While sawing through a 3 ½ inch diameter Ivy stem yesterday, I wondered how long it had taken to get so big. It was the largest of several large woody vine stems going up an approximately 60-year-old Douglas Fir, branching into dozens of gradually smaller stems, wrapping and crisscrossing as they climbed into the upper reaches of the tree high overhead.
When I first saw Ivy growing up trees in the Puget Sound forests, I thought that people planted it because they liked the way it looked. Now I don’t think so. I’ve found too many trees deep in the forest burdened with masses of Ivy, and I think in most cases it started from seeds deposited by birds resting in the trees after feeding on Ivy berries.
It took me almost an hour to clip and lop and saw all the way around the 10 foot circumference of this particular tree.

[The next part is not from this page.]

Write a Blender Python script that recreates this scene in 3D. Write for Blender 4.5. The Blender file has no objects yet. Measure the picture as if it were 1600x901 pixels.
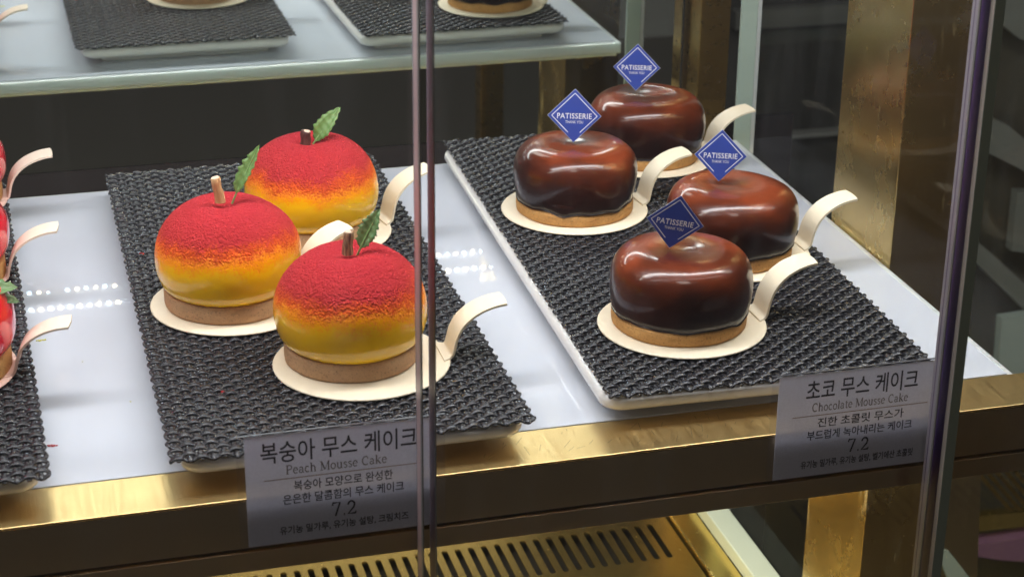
import bpy, bmesh, math, random
from mathutils import Vector, Matrix, noise
S = bpy.context.scene
COL = S.collection
R = math.radians

# ---------------------------------------------------------------- camera
CAM = Vector((-0.1849309, -0.80844768, 0.43463934))
AX = [Vector((0.9640021695669948, -0.2656863054951518, 0.010516850406075372)),
      Vector((-0.09468811954045052, -0.3799836952848423, -0.9201339855344814)),
      Vector((0.2484632308572443, 0.8860153375591265, -0.39146244330965746))]
F = 2994.378
cd = bpy.data.cameras.new('camera'); cam = bpy.data.objects.new('camera', cd); COL.objects.link(cam)
cam.matrix_world = Matrix(((AX[0].x, -AX[1].x, -AX[2].x, CAM.x), (AX[0].y, -AX[1].y, -AX[2].y, CAM.y),
                           (AX[0].z, -AX[1].z, -AX[2].z, CAM.z), (0, 0, 0, 1)))
cd.sensor_width = 36; cd.lens = F * 36 / 1600; cd.clip_start = 0.02; cd.clip_end = 50
cd.dof.use_dof = True; cd.dof.focus_distance = 1.06; cd.dof.aperture_fstop = 18
S.camera = cam
# ---------------------------------------------------------------- world, view
w = bpy.data.worlds.new('World'); S.world = w; w.use_nodes = True
bg = w.node_tree.nodes['Background']; bg.inputs['Color'].default_value = (1, .93, .84, 1); bg.inputs['Strength'].default_value = 0.052
S.view_settings.view_transform = 'Standard'; S.view_settings.look = 'None'
S.view_settings.exposure = 0.0; S.view_settings.gamma = 1
S.render.engine = 'CYCLES'
S.cycles.use_denoising = True
S.cycles.max_bounces = 14; S.cycles.transparent_max_bounces = 24; S.cycles.glossy_bounces = 8; S.cycles.transmission_bounces = 8
S.cycles.sample_clamp_indirect = 30; S.cycles.caustics_refractive = False

def area(name, loc, sx, sy, power, col, rx=0.0, ry=0.0):
    l = bpy.data.lights.new(name, 'AREA'); l.shape = 'RECTANGLE'; l.size = sx; l.size_y = sy; l.energy = power; l.color = col
    o = bpy.data.objects.new(name, l); o.location = loc; o.rotation_euler = (rx, ry, 0); COL.objects.link(o); return o
LED_Y, LED_Z = 0.074, 0.330
area('case_top_light', (0.02, .075, .56), 1.1, 0.09, 6.6, (.965, .97, 1.0), R(0))
area('room_fill_light', (-.35, -1.5, 2.2), 0.6, 0.6, 7.5, (1.0, .94, .88), R(36), 0)  # added soft fill for the cake fronts, above and behind the camera
area('lower_deck_light', (-0.02, 0.20, -0.030), 0.6, 0.05, 3.4, (1.0, .91, .72), R(18))

# ---------------------------------------------------------------- helpers
def ray(px, py):
    return AX[0] * ((px - 800) / F) + AX[1] * ((py - 450.5) / F) + AX[2]
def at_y(px, py, y):
    v = ray(px, py); return CAM + v * ((y - CAM.y) / v.y)
def at_z(px, py, z):
    v = ray(px, py); return CAM + v * ((z - CAM.z) / v.z)
def tag(o, label=None, cat=None, group=None, kind=None):
    if label: o['label'] = label
    if cat: o['category'] = cat
    if group: o['group'] = group
    if kind: o['kind'] = kind
    return o
def empty(name, loc=(0, 0, 0), rz=0.0):
    o = bpy.data.objects.new(name, None); o.location = loc; o.rotation_euler = (0, 0, rz); o.empty_display_size = .02
    COL.objects.link(o); return o
def mesh_obj(name, me, parent=None):
    o = bpy.data.objects.new(name, me); COL.objects.link(o)
    if parent: o.parent = parent
    return o
def finish(bm, name, mat, parent=None, smooth=False):
    me = bpy.data.meshes.new(name); bm.normal_update(); bm.to_mesh(me); bm.free()
    if mat: me.materials.append(mat)
    if smooth:
        for p in me.polygons: p.use_smooth = True
    return mesh_obj(name, me, parent)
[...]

I was glad my “razor-tooth” folding saw was relatively new and still extremely sharp, and that I had a pair of loppers for the many branching stems up to 1” in diameter. Working on this ring cut gave me plenty of time to think and at some point I wondered to myself, “how old is old-growth Ivy?”

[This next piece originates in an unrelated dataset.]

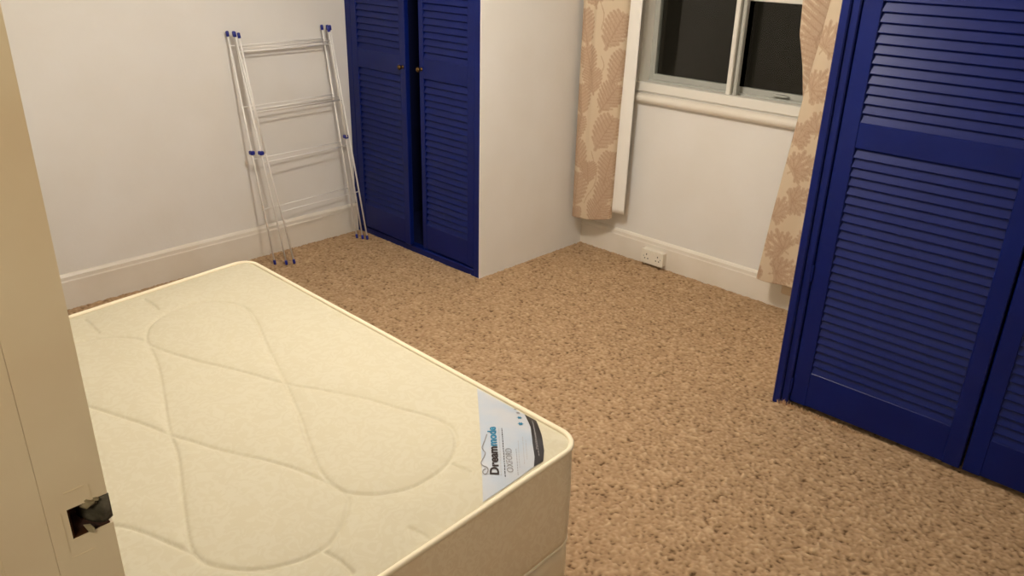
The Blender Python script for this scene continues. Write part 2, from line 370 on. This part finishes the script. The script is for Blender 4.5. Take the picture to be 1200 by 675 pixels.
# frayed carpet tufts creeping up the foot of the wide wardrobe
bm = bmesh.new()
for k in range(170):
    u = random.random()**1.5; x = XR + .03 + u*.36; y = YF - .024 + (0.012 if x > XR+.035 else 0) + random.uniform(-.006, .003)
    h = random.uniform(.010, .034)*(1 - .5*u); lx = random.uniform(-.014, .014); ly = random.uniform(-.008, -.001); wd = random.uniform(.0012, .0024)
    a = bm.verts.new((x-wd, y, -.006)); b = bm.verts.new((x+wd, y, -.006)); c = bm.verts.new((x+wd*.6+lx*.5, y+ly*.4, h*.6)); d = bm.verts.new((x-wd*.6+lx*.5, y+ly*.4, h*.6)); e = bm.verts.new((x+lx, y+ly, h))
    bm.faces.new((a, b, c, d)); bm.faces.new((d, c, e))
fr = obj('carpet_fray', bm, mat('carpet_fibre', lin(196, 164, 128), .95, .05), floor); fr['kind'] = 'stuff'

# ------------------------------------------------------------------ bed: divan base and mattress
FL, FR, NR, NL = [np.array(p) for p in ((-3.105, 1.588), (-1.190, 1.563), (-1.150, .345), (-2.975, .345))]
ZT, ZB = .512, .172
QUILT = [
[(-2.644, 0.942), (-2.711, 0.98), (-2.763, 1.038), (-2.798, 1.108), (-2.8, 1.192), (-2.762, 1.259), (-2.701, 1.305), (-2.631, 1.316), (-2.537, 1.296), (-2.424, 1.256), (-2.295, 1.208), (-2.189, 1.172), (-2.037, 1.12), (-1.927, 1.08), (-1.833, 1.044), (-1.736, 1.003), (-1.634, 0.962), (-1.564, 0.938), (-1.498, 0.93), (-1.451, 0.94), (-1.402, 0.979), (-1.369, 1.029), (-1.352, 1.094), (-1.356, 1.172), (-1.382, 1.238), (-1.424, 1.292), (-1.475, 1.325), (-1.519, 1.333), (-1.581, 1.323), (-1.671, 1.287), (-1.769, 1.255), (-1.859, 1.214), (-1.946, 1.168), (-2.037, 1.12), (-2.14, 1.082), (-2.247, 1.042), (-2.352, 0.996), (-2.461, 0.959), (-2.538, 0.937), (-2.594, 0.928), (-2.644, 0.942)],
[(-2.627, 0.935), (-2.437, 0.888), (-2.251, 0.822), (-2.115, 0.771), (-2.013, 0.735), (-1.912, 0.708), (-1.786, 0.658), (-1.673, 0.613), (-1.586, 0.579), (-1.525, 0.561), (-1.474, 0.562), (-1.421, 0.586), (-1.374, 0.629), (-1.341, 0.682), (-1.323, 0.744), (-1.328, 0.806), (-1.364, 0.865), (-1.407, 0.91), (-1.45, 0.933), (-1.498, 0.93), (-1.563, 0.915), (-1.642, 0.894), (-1.741, 0.853), (-1.833, 0.805), (-1.925, 0.769), (-2.013, 0.735), (-2.132, 0.699), (-2.222, 0.667), (-2.309, 0.633), (-2.45, .585), (-2.56, .57), (-2.67, .60), (-2.74, .67), (-2.768, 0.756), (-2.75, 0.815), (-2.72, 0.867), (-2.665, 0.91), (-2.616, 0.93)],
[(-2.992, 1.085), (-2.90, 1.08), (-2.842, 1.073)], [(-2.952, 0.85), (-2.875, 0.846), (-2.793, 0.839)],
[(-2.56, .57), (-2.3, .50), (-2.0, .42), (-1.85, .40), (-1.729, 0.481), (-1.649, 0.515), (-1.576, 0.538), (-1.517, 0.558)],
[(-1.245, 0.974), (-1.212, 0.984), (-1.176, 0.987)], [(-1.313, 0.776), (-1.27, 0.786), (-1.217, 0.787)], [(-1.356, 1.218), (-1.30, 1.228)], [(-2.395, 1.535), (-2.35, 1.545)]]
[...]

I went back to the largest Ivy stem (or should I call it an Ivy trunk?), cut a slice, took it home, studied it under good light, and counted about 30 annual growth rings. Frankly, I thought it might be older. I guess Ivy simply doesn’t take too long to get really big, but I think the Douglas Fir is going to be much happier without the ever-increasing weight and pressure of the Ivy that it has struggled with for half its life.